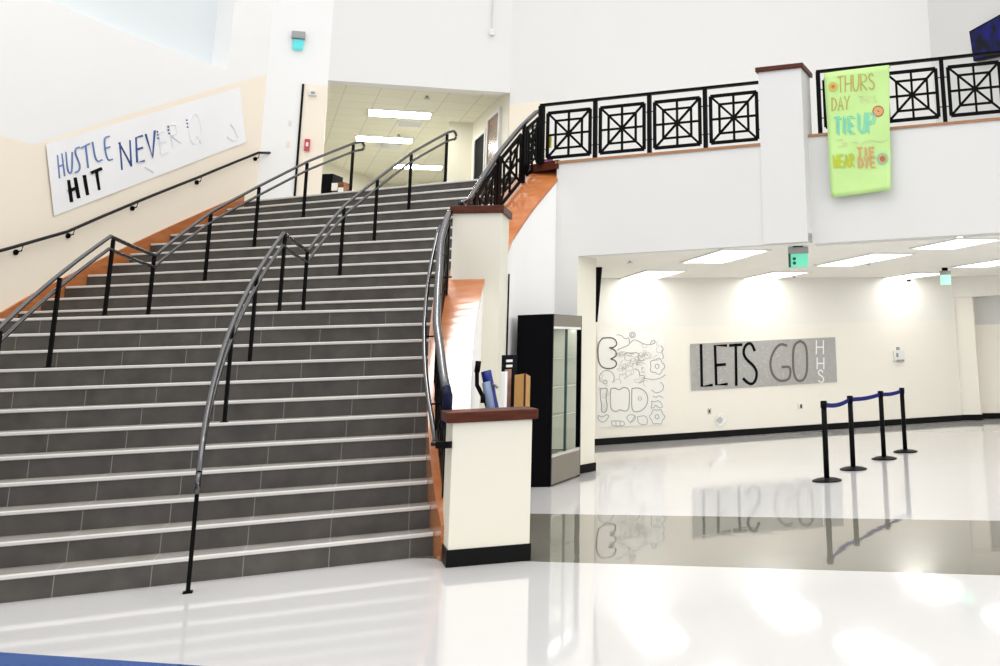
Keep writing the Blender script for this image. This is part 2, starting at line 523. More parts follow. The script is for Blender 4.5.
# wall with the corridor opening (direction AF)
pR = at_plane(510, 93, WA, AF); sR = (pR - WA).dot(ef)
pL = at_plane(328, 83, WA, AF); sL = (pL - WA).dot(ef)
HDR = 6.43
def cw(s, d=0, z=0): return WA + ef * s + nf * d + Vector((0, 0, z))
sD = (at_plane(301, 120, WA, AF) - WA).dot(ef)
mb = MB()
mb.prism([cw(-.2), cw(sD - .03), cw(sD - .03, .25), cw(-.2, .25)], 4.2, 9.5, M['white'])
mb.prism([cw(sD - .03, 0), cw(sL, 0), cw(sL, .25), cw(sD - .03, .25)], 6.33, 9.5, M['white'])
mb.prism([cw(sD - .03, 0), cw(sL, 0), cw(sL, .25), cw(sD - .03, .25)], 4.2, 6.33, M['tan'])
mb.prism([cw(sL, 0), cw(sR, 0), cw(sR, .25), cw(sL, .25)], HDR, 9.5, M['wall_hi'])
struct(mb, 'wall_corridor_front')
mb = MB(); mb.prism([cw(sD - .025, -.02), cw(sD + .01, -.02), cw(sD + .01, .0), cw(sD - .025, .0)], 4.2, 6.33)
struct(mb, 'trim_6', M['base'])

# wall behind the balcony
W1 = cw(sR)
def uw(s, d=0, z=0): return W1 + eb * s + nb * d + Vector((0, 0, z))
s2 = (at_plane(930, 40, W1, AB) - W1).dot(eb); s1 = (at_plane(546, 120, W1, AB) - W1).dot(eb)
mb = MB()
mb.prism([uw(0), uw(s1), uw(s1, .25), uw(0, .25)], 4.2, 6.2, M['tan'])
mb.prism([uw(0), uw(s1), uw(s1, .25), uw(0, .25)], 6.2, 9.5, M['wall_hi'])
mb.prism([uw(s1), uw(s2), uw(s2, .25), uw(s1, .25)], 4.2, 9.5, M['wall_hi'])
struct(mb, 'wall_back')
W2 = uw(s2); A3 = AF - pi / 2; e3 = Vector((cos(A3), sin(A3), 0))
mb = MB()
mb.prism([W2 + nb * .25, W2, W2 + e3 * 6, W2 + e3 * 6 + Vector((.3, .1, 0))], 4.2, 9.5)
struct(mb, 'wall_right', M['fascia'])

# corridor shell
CZ = 6.55
kR = at_z(505, 97, CZ); kR2 = at_z(473, 123, CZ)
mb = MB()
mb.prism([cw(sL - 3.5, .2), cw(sR, .2), Vector((-5, 34, 0)), Vector((-17, 34, 0)), Vector((-15, 22, 0))], CZ, CZ + .15)
struct(mb, 'ceiling_upper', M['ceil2'])
dR = (kR2 - kR).normalized(); dR.z = 0
q0 = cw(sR, .1); q1 = Vector((kR2.x, kR2.y, 0)); qd = (q1 - q0); qd.z = 0; qL = qd.length; qd.normalize(); qn = Vector((qd.y, -qd.x, 0))
AQ = atan2(qd.y, qd.x)
mb = MB(); mb.prism([q0, q1, q1 + qn * .2, q0 + qn * .2], 4.2, CZ)
struct(mb, 'wall_corridor_right', M['cream'])
v0 = at_plane(448, 150, q1, AF)
mb = MB(); mb.prism([q1 + qn * .2, q1, (v0.x, v0.y, 0), (v0.x - 1.2, v0.y + 4, 0), (v0.x + 1, v0.y + 4, 0)], 4.2, CZ)
struct(mb, 'wall_corridor_end', M['cream'])
lw0 = at_z(323, 162, CZ); lw1 = at_z(372, 178, CZ)
lw0.z = lw1.z = 0
ld = (lw1 - lw0).normalized()
mb = MB(); mb.prism([lw0 - ld * 8, lw1 + ld * 1.5, lw1 + ld * 1.5 + Vector((-.2, 0, 0)), lw0 - ld * 8 + Vector((-.2, 0, 0))], 4.2, CZ)
mb.prism([lw1 + ld * 1.5, lw1 + ld * 1.5 + Vector((8, 0, 0)), lw1 + ld * 1.5 + Vector((8, .2, 0)), lw1 + ld * 1.5 + Vector((0, .2, 0))], 4.2, CZ)
struct(mb, 'wall_corridor_left', M['cream'])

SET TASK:
Pictures are excluded; copy all other data exactly as shown.

ANSWER TO THE EXERCISE:
Keep writing the Blender script for this image. This is part 2, starting at line 523. More parts follow. The script is for Blender 4.5.
# wall with the corridor opening (direction AF)
pR = at_plane(510, 93, WA, AF); sR = (pR - WA).dot(ef)
pL = at_plane(328, 83, WA, AF); sL = (pL - WA).dot(ef)
HDR = 6.43
def cw(s, d=0, z=0): return WA + ef * s + nf * d + Vector((0, 0, z))
sD = (at_plane(301, 120, WA, AF) - WA).dot(ef)
mb = MB()
mb.prism([cw(-.2), cw(sD - .03), cw(sD - .03, .25), cw(-.2, .25)], 4.2, 9.5, M['white'])
mb.prism([cw(sD - .03, 0), cw(sL, 0), cw(sL, .25), cw(sD - .03, .25)], 6.33, 9.5, M['white'])
mb.prism([cw(sD - .03, 0), cw(sL, 0), cw(sL, .25), cw(sD - .03, .25)], 4.2, 6.33, M['tan'])
mb.prism([cw(sL, 0), cw(sR, 0), cw(sR, .25), cw(sL, .25)], HDR, 9.5, M['wall_hi'])
struct(mb, 'wall_corridor_front')
mb = MB(); mb.prism([cw(sD - .025, -.02), cw(sD + .01, -.02), cw(sD + .01, .0), cw(sD - .025, .0)], 4.2, 6.33)
struct(mb, 'trim_6', M['base'])

# wall behind the balcony
W1 = cw(sR)
def uw(s, d=0, z=0): return W1 + eb * s + nb * d + Vector((0, 0, z))
s2 = (at_plane(930, 40, W1, AB) - W1).dot(eb); s1 = (at_plane(546, 120, W1, AB) - W1).dot(eb)
mb = MB()
mb.prism([uw(0), uw(s1), uw(s1, .25), uw(0, .25)], 4.2, 6.2, M['tan'])
mb.prism([uw(0), uw(s1), uw(s1, .25), uw(0, .25)], 6.2, 9.5, M['wall_hi'])
mb.prism([uw(s1), uw(s2), uw(s2, .25), uw(s1, .25)], 4.2, 9.5, M['wall_hi'])
struct(mb, 'wall_back')
W2 = uw(s2); A3 = AF - pi / 2; e3 = Vector((cos(A3), sin(A3), 0))
mb = MB()
mb.prism([W2 + nb * .25, W2, W2 + e3 * 6, W2 + e3 * 6 + Vector((.3, .1, 0))], 4.2, 9.5)
struct(mb, 'wall_right', M['fascia'])

# corridor shell
CZ = 6.55
kR = at_z(505, 97, CZ); kR2 = at_z(473, 123, CZ)
mb = MB()
mb.prism([cw(sL - 3.5, .2), cw(sR, .2), Vector((-5, 34, 0)), Vector((-17, 34, 0)), Vector((-15, 22, 0))], CZ, CZ + .15)
struct(mb, 'ceiling_upper', M['ceil2'])
dR = (kR2 - kR).normalized(); dR.z = 0
q0 = cw(sR, .1); q1 = Vector((kR2.x, kR2.y, 0)); qd = (q1 - q0); qd.z = 0; qL = qd.length; qd.normalize(); qn = Vector((qd.y, -qd.x, 0))
AQ = atan2(qd.y, qd.x)
mb = MB(); mb.prism([q0, q1, q1 + qn * .2, q0 + qn * .2], 4.2, CZ)
struct(mb, 'wall_corridor_right', M['cream'])
v0 = at_plane(448, 150, q1, AF)
mb = MB(); mb.prism([q1 + qn * .2, q1, (v0.x, v0.y, 0), (v0.x - 1.2, v0.y + 4, 0), (v0.x + 1, v0.y + 4, 0)], 4.2, CZ)
struct(mb, 'wall_corridor_end', M['cream'])
lw0 = at_z(323, 162, CZ); lw1 = at_z(372, 178, CZ)
lw0.z = lw1.z = 0
ld = (lw1 - lw0).normalized()
mb = MB(); mb.prism([lw0 - ld * 8, lw1 + ld * 1.5, lw1 + ld * 1.5 + Vector((-.2, 0, 0)), lw0 - ld * 8 + Vector((-.2, 0, 0))], 4.2, CZ)
mb.prism([lw1 + ld * 1.5, lw1 + ld * 1.5 + Vector((8, 0, 0)), lw1 + ld * 1.5 + Vector((8, .2, 0)), lw1 + ld * 1.5 + Vector((0, .2, 0))], 4.2, CZ)
struct(mb, 'wall_corridor_left', M['cream'])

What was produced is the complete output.